- O Globo
O Brasil chega mal à Conferência do Clima de Paris. O desmatamento cresceu 16%. Sofremos os efeitos do pior desastre com rejeitos de mineração da nossa história. As notícias mostram retrocesso, mas o governo vai apresentar em Paris interpretações favoráveis dos dados e fatos. O governo processará a Samarco pedindo R$ 20 bilhões, mas nunca explicou por que não fiscaliza o setor de mineração.
Em outras reuniões, as autoridades brasileiras aproveitaram o desconhecimento dos estrangeiros para torcer números e fatos. O sistema de verificação de desmatamento, Prodes, confirmou o que outros institutos, como o Imazon, já haviam mostrado: houve um aumento de 16% no desmatamento na Amazônia, chegando a 5.831 km2 entre agosto do ano passado e julho deste ano. Segundo Beto Veríssimo, do Imazon, o dado será revisto em maio e pode aumentar. A ministra do Meio Ambiente, Izabella Teixeira, jogou a culpa sobre os estados do Amazonas, Mato Grosso e Rondônia, onde houve mais crescimento. “Me frustra muito que não cumpriram os compromissos que assumiram.”
A atitude de terceirização da culpa é a mesma que o governo adotou em relação à Samarco: multa, esbraveja, processa. Só não assume a própria responsabilidade. Entre as inúmeras falhas governamentais reveladas pela tragédia, que deixou 20 pessoas mortas ou desaparecidas e uma devastação ambiental, estão a falta de fiscalização e de ações posteriores ao desastre. O governo garante que nada há de prejudicial na composição química da lama que despejaram sobre Mariana e o Rio Doce.
O Ministério Público Federal pediu um laudo independente aos professores da Universidade Federal de Minas Gerais porque até agora tudo o que se falou ou divulgou, seja pelo governo, seja pela empresa, não convence.
A Vale disse que é areia, a BHP admite que tem também uma mistura de minério. Ministros garantem que a população pode ficar tranquila porque a lama não é tóxica. Falta apresentar um laudo confiável. Por que acreditar em empresas que erraram tanto?

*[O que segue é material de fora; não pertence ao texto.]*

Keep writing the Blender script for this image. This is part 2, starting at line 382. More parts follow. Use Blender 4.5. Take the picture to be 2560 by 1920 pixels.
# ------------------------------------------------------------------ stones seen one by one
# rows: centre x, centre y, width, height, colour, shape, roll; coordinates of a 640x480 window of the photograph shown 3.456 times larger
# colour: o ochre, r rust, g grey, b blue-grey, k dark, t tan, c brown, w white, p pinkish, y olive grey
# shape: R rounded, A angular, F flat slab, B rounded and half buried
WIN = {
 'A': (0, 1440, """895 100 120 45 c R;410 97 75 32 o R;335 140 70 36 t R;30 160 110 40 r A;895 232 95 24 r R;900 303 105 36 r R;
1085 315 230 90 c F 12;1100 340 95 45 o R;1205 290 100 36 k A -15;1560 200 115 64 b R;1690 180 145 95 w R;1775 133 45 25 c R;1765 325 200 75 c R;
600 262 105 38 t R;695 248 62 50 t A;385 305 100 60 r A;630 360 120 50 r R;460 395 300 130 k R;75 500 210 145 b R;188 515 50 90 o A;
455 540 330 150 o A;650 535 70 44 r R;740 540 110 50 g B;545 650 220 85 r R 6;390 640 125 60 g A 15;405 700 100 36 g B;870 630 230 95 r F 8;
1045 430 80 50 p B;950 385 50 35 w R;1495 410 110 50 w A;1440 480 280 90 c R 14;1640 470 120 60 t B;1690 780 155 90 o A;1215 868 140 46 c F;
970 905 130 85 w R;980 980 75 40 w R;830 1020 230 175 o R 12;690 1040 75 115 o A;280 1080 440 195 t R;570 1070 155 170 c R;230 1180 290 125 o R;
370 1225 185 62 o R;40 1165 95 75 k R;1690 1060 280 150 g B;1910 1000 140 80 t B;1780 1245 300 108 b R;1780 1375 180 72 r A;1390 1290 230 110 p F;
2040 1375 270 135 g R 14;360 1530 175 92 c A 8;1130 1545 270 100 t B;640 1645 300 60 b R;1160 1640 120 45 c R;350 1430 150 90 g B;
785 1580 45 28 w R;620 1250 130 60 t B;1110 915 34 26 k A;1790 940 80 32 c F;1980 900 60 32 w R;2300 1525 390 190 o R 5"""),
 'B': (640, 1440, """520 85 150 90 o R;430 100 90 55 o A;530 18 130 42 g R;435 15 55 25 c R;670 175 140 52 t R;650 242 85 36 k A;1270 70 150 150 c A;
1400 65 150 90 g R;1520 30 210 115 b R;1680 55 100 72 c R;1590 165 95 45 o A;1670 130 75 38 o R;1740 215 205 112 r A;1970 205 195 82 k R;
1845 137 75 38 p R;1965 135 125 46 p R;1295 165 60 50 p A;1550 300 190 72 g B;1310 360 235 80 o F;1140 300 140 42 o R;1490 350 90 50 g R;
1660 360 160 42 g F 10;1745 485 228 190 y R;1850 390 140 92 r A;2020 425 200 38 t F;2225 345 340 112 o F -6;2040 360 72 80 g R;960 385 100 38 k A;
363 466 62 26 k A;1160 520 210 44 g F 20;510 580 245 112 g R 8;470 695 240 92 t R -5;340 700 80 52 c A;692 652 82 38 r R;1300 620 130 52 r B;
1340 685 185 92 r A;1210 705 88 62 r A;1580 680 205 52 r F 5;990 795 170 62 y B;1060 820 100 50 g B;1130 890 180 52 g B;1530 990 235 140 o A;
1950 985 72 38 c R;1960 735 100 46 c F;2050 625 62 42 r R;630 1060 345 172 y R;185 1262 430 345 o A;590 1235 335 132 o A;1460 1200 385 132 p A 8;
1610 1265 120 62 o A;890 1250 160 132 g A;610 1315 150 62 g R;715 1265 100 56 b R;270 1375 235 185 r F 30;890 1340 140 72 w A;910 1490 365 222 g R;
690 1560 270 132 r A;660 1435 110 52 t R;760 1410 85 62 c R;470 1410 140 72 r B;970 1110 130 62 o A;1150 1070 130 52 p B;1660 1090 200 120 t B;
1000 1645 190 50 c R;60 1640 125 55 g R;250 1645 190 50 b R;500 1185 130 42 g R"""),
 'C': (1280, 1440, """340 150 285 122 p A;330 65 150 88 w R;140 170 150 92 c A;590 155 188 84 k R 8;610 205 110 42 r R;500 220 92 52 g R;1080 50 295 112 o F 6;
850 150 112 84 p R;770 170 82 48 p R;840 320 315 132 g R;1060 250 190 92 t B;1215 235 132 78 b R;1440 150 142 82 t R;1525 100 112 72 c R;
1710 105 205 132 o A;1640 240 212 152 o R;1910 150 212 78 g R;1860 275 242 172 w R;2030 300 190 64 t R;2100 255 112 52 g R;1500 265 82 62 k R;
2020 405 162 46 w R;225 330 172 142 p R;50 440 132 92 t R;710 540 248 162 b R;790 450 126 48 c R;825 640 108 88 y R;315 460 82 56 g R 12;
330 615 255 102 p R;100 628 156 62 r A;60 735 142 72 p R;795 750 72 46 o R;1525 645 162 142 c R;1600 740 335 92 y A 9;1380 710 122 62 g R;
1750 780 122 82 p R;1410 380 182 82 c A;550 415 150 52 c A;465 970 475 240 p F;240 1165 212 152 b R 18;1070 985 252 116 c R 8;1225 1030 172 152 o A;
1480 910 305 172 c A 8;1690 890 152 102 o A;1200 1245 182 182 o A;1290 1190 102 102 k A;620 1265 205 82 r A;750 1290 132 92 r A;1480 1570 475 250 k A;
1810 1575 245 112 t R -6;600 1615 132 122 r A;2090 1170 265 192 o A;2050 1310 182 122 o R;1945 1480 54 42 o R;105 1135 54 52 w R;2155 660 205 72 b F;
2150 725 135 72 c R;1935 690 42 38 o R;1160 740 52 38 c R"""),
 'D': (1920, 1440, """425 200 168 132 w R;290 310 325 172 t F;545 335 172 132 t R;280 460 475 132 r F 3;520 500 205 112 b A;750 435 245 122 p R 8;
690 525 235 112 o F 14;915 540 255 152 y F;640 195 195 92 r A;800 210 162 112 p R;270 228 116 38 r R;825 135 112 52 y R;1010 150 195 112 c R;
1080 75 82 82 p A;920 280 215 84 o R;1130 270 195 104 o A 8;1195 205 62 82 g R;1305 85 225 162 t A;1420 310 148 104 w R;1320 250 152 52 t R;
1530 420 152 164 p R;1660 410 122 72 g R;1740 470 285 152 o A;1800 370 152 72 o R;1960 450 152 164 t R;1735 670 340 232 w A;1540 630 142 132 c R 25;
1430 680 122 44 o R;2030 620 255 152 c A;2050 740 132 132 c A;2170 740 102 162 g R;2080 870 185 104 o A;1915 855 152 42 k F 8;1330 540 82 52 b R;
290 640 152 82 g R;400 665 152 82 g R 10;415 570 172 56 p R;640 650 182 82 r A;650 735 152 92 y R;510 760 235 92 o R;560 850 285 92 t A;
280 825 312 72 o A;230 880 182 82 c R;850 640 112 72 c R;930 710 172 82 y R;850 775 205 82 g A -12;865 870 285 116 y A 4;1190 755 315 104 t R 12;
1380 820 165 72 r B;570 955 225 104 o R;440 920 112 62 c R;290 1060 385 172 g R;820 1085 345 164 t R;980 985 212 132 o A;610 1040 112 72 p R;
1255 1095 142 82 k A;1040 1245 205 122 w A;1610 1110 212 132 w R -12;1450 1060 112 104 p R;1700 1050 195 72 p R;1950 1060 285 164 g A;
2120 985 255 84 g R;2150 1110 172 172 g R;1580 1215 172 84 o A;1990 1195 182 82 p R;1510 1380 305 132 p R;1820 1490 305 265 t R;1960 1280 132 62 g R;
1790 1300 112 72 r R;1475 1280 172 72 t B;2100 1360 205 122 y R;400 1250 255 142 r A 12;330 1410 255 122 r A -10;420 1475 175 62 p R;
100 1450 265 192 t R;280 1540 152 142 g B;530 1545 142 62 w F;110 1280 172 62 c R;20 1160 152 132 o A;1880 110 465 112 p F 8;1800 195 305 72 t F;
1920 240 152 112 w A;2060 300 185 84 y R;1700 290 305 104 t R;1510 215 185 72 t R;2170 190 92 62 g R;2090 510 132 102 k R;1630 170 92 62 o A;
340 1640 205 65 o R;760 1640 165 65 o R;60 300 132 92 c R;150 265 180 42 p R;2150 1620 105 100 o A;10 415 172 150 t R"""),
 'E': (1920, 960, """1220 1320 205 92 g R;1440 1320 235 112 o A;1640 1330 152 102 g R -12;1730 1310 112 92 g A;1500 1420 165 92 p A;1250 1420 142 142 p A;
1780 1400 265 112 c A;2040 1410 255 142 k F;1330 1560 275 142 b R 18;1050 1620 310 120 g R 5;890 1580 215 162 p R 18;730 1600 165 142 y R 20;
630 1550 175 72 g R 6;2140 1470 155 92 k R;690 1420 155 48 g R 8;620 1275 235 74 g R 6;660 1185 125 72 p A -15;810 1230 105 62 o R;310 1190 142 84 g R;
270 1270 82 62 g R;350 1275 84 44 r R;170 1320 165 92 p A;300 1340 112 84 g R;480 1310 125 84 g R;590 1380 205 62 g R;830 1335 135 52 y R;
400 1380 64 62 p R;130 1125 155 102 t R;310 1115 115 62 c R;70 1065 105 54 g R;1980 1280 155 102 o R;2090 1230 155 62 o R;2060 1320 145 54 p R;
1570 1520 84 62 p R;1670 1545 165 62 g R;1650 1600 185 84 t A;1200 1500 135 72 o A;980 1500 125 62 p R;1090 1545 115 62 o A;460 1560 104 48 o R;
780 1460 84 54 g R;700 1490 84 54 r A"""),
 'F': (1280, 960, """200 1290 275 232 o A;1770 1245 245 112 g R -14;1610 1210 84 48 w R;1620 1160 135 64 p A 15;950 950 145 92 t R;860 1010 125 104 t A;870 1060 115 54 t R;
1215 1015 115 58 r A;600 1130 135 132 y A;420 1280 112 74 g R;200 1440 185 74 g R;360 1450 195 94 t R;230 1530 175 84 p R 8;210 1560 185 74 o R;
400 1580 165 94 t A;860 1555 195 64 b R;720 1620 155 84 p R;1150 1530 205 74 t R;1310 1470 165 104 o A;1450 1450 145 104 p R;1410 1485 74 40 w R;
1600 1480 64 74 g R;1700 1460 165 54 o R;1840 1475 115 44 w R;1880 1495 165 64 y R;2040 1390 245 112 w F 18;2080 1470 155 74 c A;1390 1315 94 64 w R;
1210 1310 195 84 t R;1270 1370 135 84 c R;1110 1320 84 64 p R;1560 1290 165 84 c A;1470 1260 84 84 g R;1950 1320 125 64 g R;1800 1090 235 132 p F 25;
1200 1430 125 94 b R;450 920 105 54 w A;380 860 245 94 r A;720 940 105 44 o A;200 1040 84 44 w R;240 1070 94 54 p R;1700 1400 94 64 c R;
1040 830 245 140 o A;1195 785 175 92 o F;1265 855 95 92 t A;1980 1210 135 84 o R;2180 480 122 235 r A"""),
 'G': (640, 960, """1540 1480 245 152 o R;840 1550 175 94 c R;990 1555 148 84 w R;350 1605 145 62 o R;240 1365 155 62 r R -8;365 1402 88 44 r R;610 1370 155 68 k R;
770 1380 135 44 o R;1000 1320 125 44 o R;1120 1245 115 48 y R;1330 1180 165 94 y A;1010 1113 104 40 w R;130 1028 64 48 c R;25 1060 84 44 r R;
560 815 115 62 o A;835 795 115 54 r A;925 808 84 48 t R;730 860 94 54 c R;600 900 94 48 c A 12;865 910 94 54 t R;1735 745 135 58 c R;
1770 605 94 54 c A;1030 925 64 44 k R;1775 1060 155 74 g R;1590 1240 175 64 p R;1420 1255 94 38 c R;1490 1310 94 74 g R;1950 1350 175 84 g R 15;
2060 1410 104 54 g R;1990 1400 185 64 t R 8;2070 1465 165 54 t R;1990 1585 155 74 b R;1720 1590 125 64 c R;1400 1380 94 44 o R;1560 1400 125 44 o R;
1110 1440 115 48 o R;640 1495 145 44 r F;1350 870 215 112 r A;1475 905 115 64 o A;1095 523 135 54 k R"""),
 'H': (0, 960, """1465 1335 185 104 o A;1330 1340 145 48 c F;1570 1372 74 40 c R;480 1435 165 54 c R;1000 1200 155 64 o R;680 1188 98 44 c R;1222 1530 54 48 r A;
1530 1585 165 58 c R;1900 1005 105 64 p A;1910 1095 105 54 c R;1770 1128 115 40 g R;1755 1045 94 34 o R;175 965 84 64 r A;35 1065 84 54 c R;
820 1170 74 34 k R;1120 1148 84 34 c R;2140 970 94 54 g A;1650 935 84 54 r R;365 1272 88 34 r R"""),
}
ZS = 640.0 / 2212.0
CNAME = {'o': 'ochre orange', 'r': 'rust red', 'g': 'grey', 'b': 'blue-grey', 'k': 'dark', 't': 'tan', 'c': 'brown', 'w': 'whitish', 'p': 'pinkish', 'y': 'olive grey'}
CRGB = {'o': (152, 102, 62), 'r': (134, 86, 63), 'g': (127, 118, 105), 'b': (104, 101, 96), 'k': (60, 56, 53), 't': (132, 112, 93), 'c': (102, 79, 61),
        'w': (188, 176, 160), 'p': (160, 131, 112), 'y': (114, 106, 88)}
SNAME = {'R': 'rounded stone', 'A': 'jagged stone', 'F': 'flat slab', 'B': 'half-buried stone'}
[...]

No site da Vale, a resposta que se dá para a composição da lama é que “o rejeito é composto em sua maior parte de sílica (areia)”. E a menor parte? O que mais tem além de areia? Em uma entrevista da direção da BHP a investidores na Austrália, isso foi perguntado por um dos participantes. “Você tem alguma indicação da composição química dos rejeitos e sedimentos?” O presidente da empresa, Andrew Mackenzie, respondeu o óbvio, que não está sendo dito pelas empresas brasileiras, que tem “a mixture of iron ore”, uma mistura de minério de ferro. Mas há temor de elementos ainda mais perigosos.
Quando a lama foi despejada sobre pessoas e meio ambiente, a primeira iniciativa do governo e das empresas deveria ter sido fazer exame, apresentá-lo com transparência e submetê-lo a cientistas que pudessem sustentar a autenticidade do laudo. Não houve isso. O MPF, diante da dúvida, pediu à UFMG uma avaliação independente.
O Greenpeace lançou recentemente o resultado de uma pesquisa que fez com as principais redes de supermercados para verificar se eles respeitam o compromisso que assumiram de que não comprariam carne de frigoríficos que fazem negócios com fazendas de área desmatada ilegalmente. Em nenhum supermercado há 100% de carne verificada e a maioria das redes sequer respondeu à pesquisa. O consumidor brasileiro está contribuindo diariamente, sem querer, para o desmatamento.
O governo em Paris dirá que puniu a Samarco e a está processando. Vai repetir que o Brasil derrubou em 80% o desmatamento e dizer que o último número é o terceiro melhor da história. Vai esconder sua culpa no desastre de Mariana fazendo-se de vítima. O governo irá sofismar e fingir que não sabe que estamos em pleno retrocesso ambiental.
Esta é a mais importante COP da história das COPs. A conferência tem a chance de fechar um acordo histórico de combate às mudanças climáticas. O Brasil tinha tudo para chegar em Paris com a autoridade de um potência ambiental. Mas entrará na reunião na defensiva e escondendo que o fogo se alastra pela Amazônia, o desmatamento cresce, a mineração faz o que quer e pecuaristas ainda derrubam floresta para criar gado.